SUPPORT Expands Aid in Southern Sudan
In anticipation of Southern Sudan’s historic 2011 elections and independence referendum, USAID/Sudan received unprecedented levels of funding to implement programs supporting the country’s transition to peace.
But security concerns limited USAID’s total number of staff and length of stay in the country, hindered travel outside major urban centers and interrupted smooth logistics to carry out critical programming.
MSI is currently implementing the SUPPORT project – a three-year effort to assist USAID in outsourcing staff, sharing and organizing field knowledge, monitoring and evaluating projects, hosting dignitaries, and improving communications.
SUPPORT enabled the hiring of 10 staff members who worked closely with USAID experts and three news staffers to transition to full-time USAID employees.
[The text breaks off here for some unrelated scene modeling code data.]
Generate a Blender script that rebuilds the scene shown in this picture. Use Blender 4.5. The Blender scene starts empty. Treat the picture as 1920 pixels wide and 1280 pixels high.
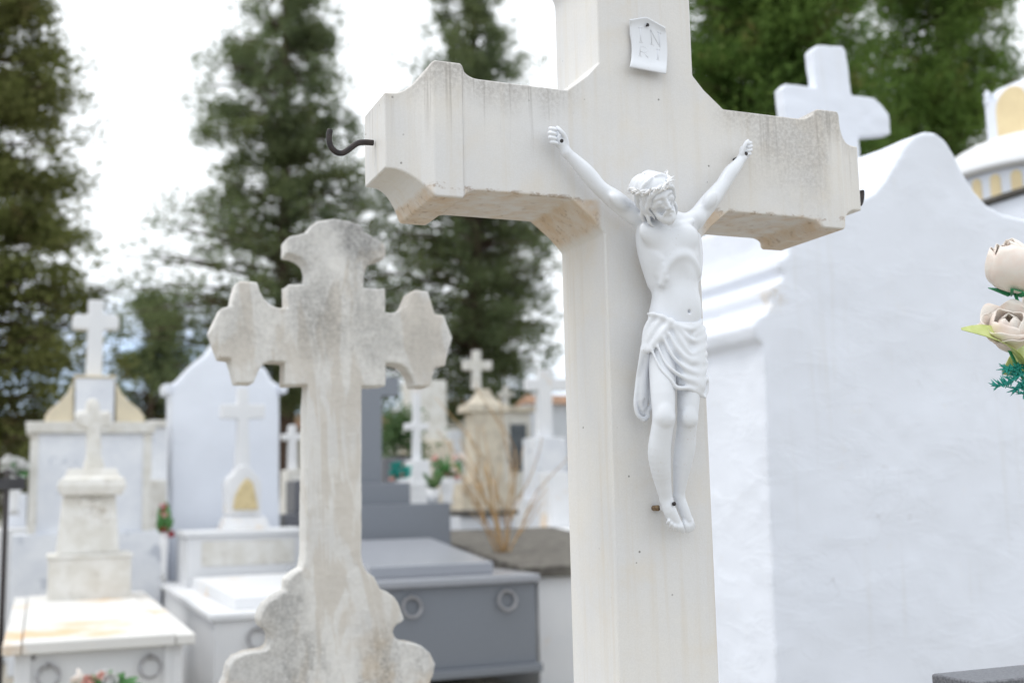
import bpy, bmesh, math, random
import numpy as np
from mathutils import Vector, Matrix
R = math.radians
random.seed(7)
scene = bpy.context.scene

# ------------------------------------------------------------------ camera
EYE = 1.25
F_PX, YAW, PITCH, ROLL = 2161.4, 0.3889, 0.1326, -0.0217
fw = Vector((math.sin(YAW)*math.cos(PITCH), math.cos(YAW)*math.cos(PITCH), math.sin(PITCH)))
r0 = Vector((math.cos(YAW), -math.sin(YAW), 0)); u0 = r0.cross(fw)
rt = r0*math.cos(ROLL) + u0*math.sin(ROLL)
up = -r0*math.sin(ROLL) + u0*math.cos(ROLL)
CAM = Vector((0, 0, EYE))
cd = bpy.data.cameras.new('camera'); cam = bpy.data.objects.new('camera', cd)
scene.collection.objects.link(cam); scene.camera = cam
m = Matrix((rt, up, -fw)).transposed().to_4x4(); m.translation = CAM
cam.matrix_world = m
cd.sensor_width = 36; cd.lens = F_PX/1920*36; cd.clip_end = 3000; cd.clip_start = 0.05
cd.dof.use_dof = True; cd.dof.focus_distance = 1.74; cd.dof.aperture_fstop = 3.5
cd.dof.aperture_blades = 0

# ------------------------------------------------------------------ world, sun, exposure
SUN_AZ, SUN_EL = R(-75), R(66)
w = bpy.data.worlds.new('World'); scene.world = w; w.use_nodes = True
nt = w.node_tree; nt.nodes.clear()
N = nt.nodes.new; L = nt.links.new
out = N('ShaderNodeOutputWorld')
sky = N('ShaderNodeTexSky'); sky.sky_type = 'NISHITA'; sky.sun_disc = False
sky.sun_elevation = SUN_EL; sky.sun_rotation = SUN_AZ; sky.air_density = 1.0; sky.dust_density = 1.5
bg1 = N('ShaderNodeBackground'); bg1.inputs[1].default_value = 0.15
tint = N('ShaderNodeMix'); tint.data_type = 'RGBA'; tint.blend_type = 'MULTIPLY'; tint.inputs[0].default_value = 1
tint.inputs[7].default_value = (0.72, 0.93, 1.3, 1); L(sky.outputs[0], tint.inputs[6]); L(tint.outputs[2], bg1.inputs[0])
bg2 = N('ShaderNodeBackground'); bg2.inputs[0].default_value = (0.925, 0.962, 1.0, 1); bg2.inputs[1].default_value = 1.12
tc = N('ShaderNodeTexCoord'); mp = N('ShaderNodeMapping'); mp.inputs['Scale'].default_value = (1, 1, 2.2)
L(tc.outputs['Generated'], mp.inputs[0])
nz = N('ShaderNodeTexNoise'); nz.inputs['Scale'].default_value = 2.3; nz.inputs['Detail'].default_value = 7
nz.inputs['Roughness'].default_value = 0.55; L(mp.outputs[0], nz.inputs['Vector'])
sx = N('ShaderNodeSeparateXYZ'); L(tc.outputs['Generated'], sx.inputs[0])
el = N('ShaderNodeMapRange'); el.inputs[1].default_value = 0.0; el.inputs[2].default_value = 0.34
el.inputs[3].default_value = -0.10; el.inputs[4].default_value = 0.34; L(sx.outputs[2], el.inputs[0])
ad = N('ShaderNodeMath'); ad.operation = 'ADD'; L(nz.outputs[0], ad.inputs[0]); L(el.outputs[0], ad.inputs[1])
cr = N('ShaderNodeMapRange'); cr.interpolation_type = 'SMOOTHSTEP'
cr.inputs[1].default_value = 0.36; cr.inputs[2].default_value = 0.66; cr.inputs[3].default_value = 0.22; cr.inputs[4].default_value = 1.0
L(ad.outputs[0], cr.inputs[0])
mx = N('ShaderNodeMixShader'); L(cr.outputs[0], mx.inputs[0]); L(bg1.outputs[0], mx.inputs[1]); L(bg2.outputs[0], mx.inputs[2])
L(mx.outputs[0], out.inputs[0])
sd = bpy.data.lights.new('sun', 'SUN'); sd.energy = 1.05; sd.angle = R(20); sd.color = (1, 0.965, 0.91)
so = bpy.data.objects.new('sun', sd); scene.collection.objects.link(so)
to_sun = Vector((math.sin(SUN_AZ)*math.cos(SUN_EL), math.cos(SUN_AZ)*math.cos(SUN_EL), math.sin(SUN_EL)))
so.rotation_euler = to_sun.to_track_quat('Z', 'Y').to_euler()
vs = scene.view_settings; vs.view_transform = 'Standard'; vs.look = 'None'; vs.gamma = 1; vs.use_curve_mapping = False
vs.exposure = 0.36
scene.cycles.use_denoising = True
scene.cycles.max_bounces = 6; scene.cycles.diffuse_bounces = 4
scene.cycles.caustics_reflective = False; scene.cycles.caustics_refractive = False

# ------------------------------------------------------------------ helpers
def at(px, py, Y):
    """photo pixel (1920 x 1280) -> point on the vertical plane y = Y"""
    d = fw*F_PX + rt*(px-960) + up*(640-py)
    return CAM + d*(Y/d.y)

def link(o, parent=None):
    scene.collection.objects.link(o)
    if parent is not None:
        o.parent = parent
        o.matrix_parent_inverse = WORLD_INV.get(parent.name, Matrix.Identity(4))
    return o
WORLD_INV = {}

def thing(name, label, cat, loc, group=None):
    o = bpy.data.objects.new(name, None); scene.collection.objects.link(o)
    o.location = loc; o.empty_display_size = 0.1
    o['label'] = label; o['category'] = cat; o['kind'] = 'thing'
    if group: o['group'] = group
    WORLD_INV[o.name] = Matrix.Translation(-Vector(loc))
    return o

class MB:
    def __init__(s): s.v = []; s.f = []; s.sm = []
    def add(s, vs, fs, smooth=False):
        b = len(s.v); s.v += [tuple(v) for v in vs]
        s.f += [tuple(b+i for i in f) for f in fs]; s.sm += [smooth]*len(fs)
        return s
    def box(s, x0, x1, y0, y1, z0, z1, top=None):
        """top = (inset x, inset y) for a tapered block"""
        tx, ty = top or (0, 0)
        v = [(x0, y0, z0), (x1, y0, z0), (x1, y1, z0), (x0, y1, z0),
             (x0+tx, y0+ty, z1), (x1-tx, y0+ty, z1), (x1-tx, y1-ty, z1), (x0+tx, y1-ty, z1)]
        return s.add(v, [(0, 3, 2, 1), (4, 5, 6, 7), (0, 1, 5, 4), (1, 2, 6, 5), (2, 3, 7, 6), (3, 0, 4, 7)])
    def prism(s, pts, y0, y1, smooth=False):
        """pts: (x, z) outline, counter-clockwise seen from -y"""
        n = len(pts)
        v = [(x, y0, z) for x, z in pts] + [(x, y1, z) for x, z in pts]
        f = [tuple(range(n)), tuple(range(2*n-1, n-1, -1))]
        f += [(i, n+i, n+(i+1) % n, (i+1) % n) for i in range(n)]
        return s.add(v, f, smooth)
    def lathe(s, c, prof, n=24, ang=None):
        cx, cy = c; k = len(prof); v = []
        for i in range(n):
            a = 2*math.pi*i/n
            v += [(cx+r*math.cos(a), cy+r*math.sin(a), z) for r, z in prof]
        f = [(i*k+j, ((i+1) % n)*k+j, ((i+1) % n)*k+j+1, i*k+j+1) for i in range(n) for j in range(k-1)]
        return s.add(v, f, True)
    def tube(s, pts, rad, n=8, cap=True):
        P = [Vector(p) for p in pts]; k = len(P)
        rr = rad if hasattr(rad, '__len__') else [rad]*k
        t = (P[1]-P[0]).normalized(); a = t.orthogonal().normalized(); v = []
        for i in range(k):
            t = (P[min(i+1, k-1)]-P[max(i-1, 0)])
            t = t.normalized() if t.length > 1e-9 else Vector((0, 0, 1))
            a = (a - t*a.dot(t)); a = a.normalized() if a.length > 1e-6 else t.orthogonal().normalized()
            b = t.cross(a)
            v += [P[i] + (a*math.cos(2*math.pi*j/n)+b*math.sin(2*math.pi*j/n))*rr[i] for j in range(n)]
        f = [(i*n+j, i*n+(j+1) % n, (i+1)*n+(j+1) % n, (i+1)*n+j) for i in range(k-1) for j in range(n)]
        if cap: f += [tuple(range(n-1, -1, -1)), tuple((k-1)*n+j for j in range(n))]
        return s.add(v, f, True)
    def ball(s, c, r, n=10, sc=(1, 1, 1)):
        v = []; f = []
        for i in range(n+1):
            th = math.pi*i/n
            for j in range(2*n):
                ph = math.pi*j/n
                v.append((c[0]+r*sc[0]*math.sin(th)*math.cos(ph), c[1]+r*sc[1]*math.sin(th)*math.sin(ph), c[2]+r*sc[2]*math.cos(th)))
        for i in range(n):
            for j in range(2*n):
                f.append((i*2*n+j, (i+1)*2*n+j, (i+1)*2*n+(j+1) % (2*n), i*2*n+(j+1) % (2*n)))
        return s.add(v, f, True)
    def build(s, name, mat, parent=None, bevel=0, seg=2, merge=False):
        me = bpy.data.meshes.new(name); me.from_pydata(s.v, [], s.f)
        me.polygons.foreach_set('use_smooth', s.sm)
        if merge or True:
            bm = bmesh.new(); bm.from_mesh(me)
            bmesh.ops.remove_doubles(bm, verts=bm.verts, dist=1e-6)
            bmesh.ops.recalc_face_normals(bm, faces=bm.faces)
            bm.to_mesh(me); bm.free()
        me.materials.append(mat)
        o = bpy.data.objects.new(name, me); link(o, parent)
        if bevel:
            b = o.modifiers.new('bevel', 'BEVEL'); b.width = bevel; b.segments = seg
            b.limit_method = 'ANGLE'; b.angle_limit = R(28); b.harden_normals = True
        return o

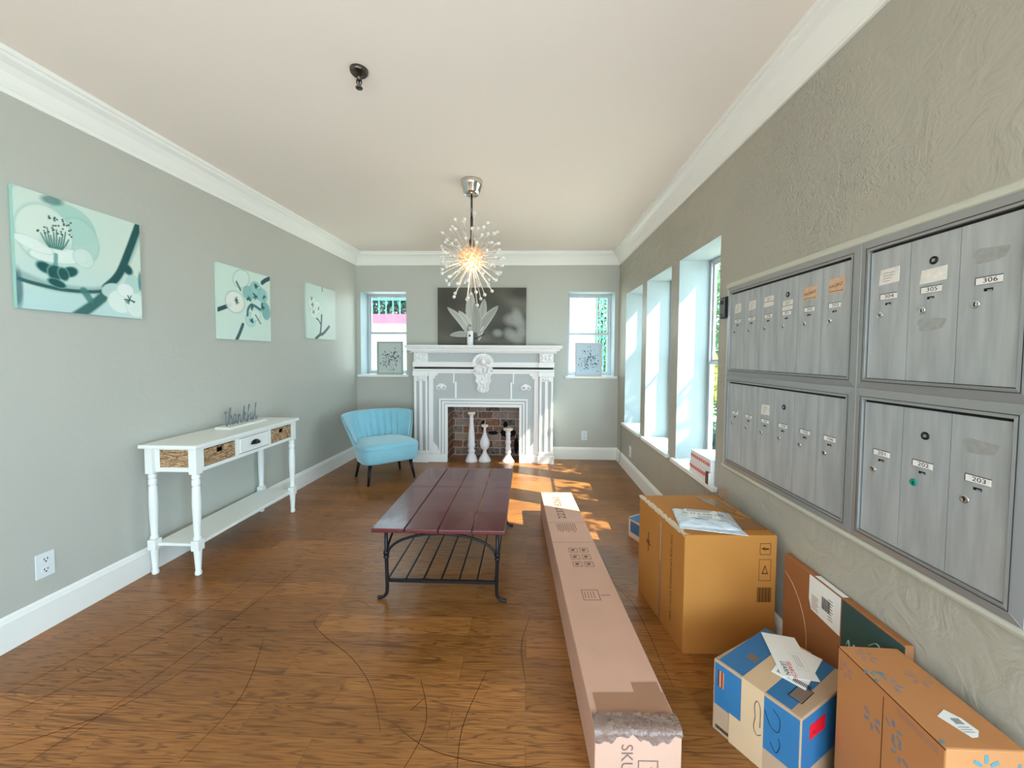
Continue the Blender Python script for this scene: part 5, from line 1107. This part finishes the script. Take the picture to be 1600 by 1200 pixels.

SUPPORT built a facility for USAID and hosted 300 meetings in the first half of 2010 to reach out to the agency’s business and government partners.
The project facilitates meetings between USAID diplomats and the government of Southern Sudan.
Southern Sudan officials in the Ministry of Regional Cooperation said they learned the protocol to host such events through their partnership and participation on events managed by the MSI project.
SUPPORT produced three detailed evaluations and special studies for USAID and trained eight teams to create future assessments of such projects.
The program’s experts monitored USAID projects in areas where USAID staff had limitations on diplomatic travel and assisted USAID’s partners in data quality and data systems assessments.
SUPPORT also helped USAID to establish an Intranet and make improvements to its overall communications strategy, in an effort to better convey the partnership USAID has entered into with the Southern Sudanese.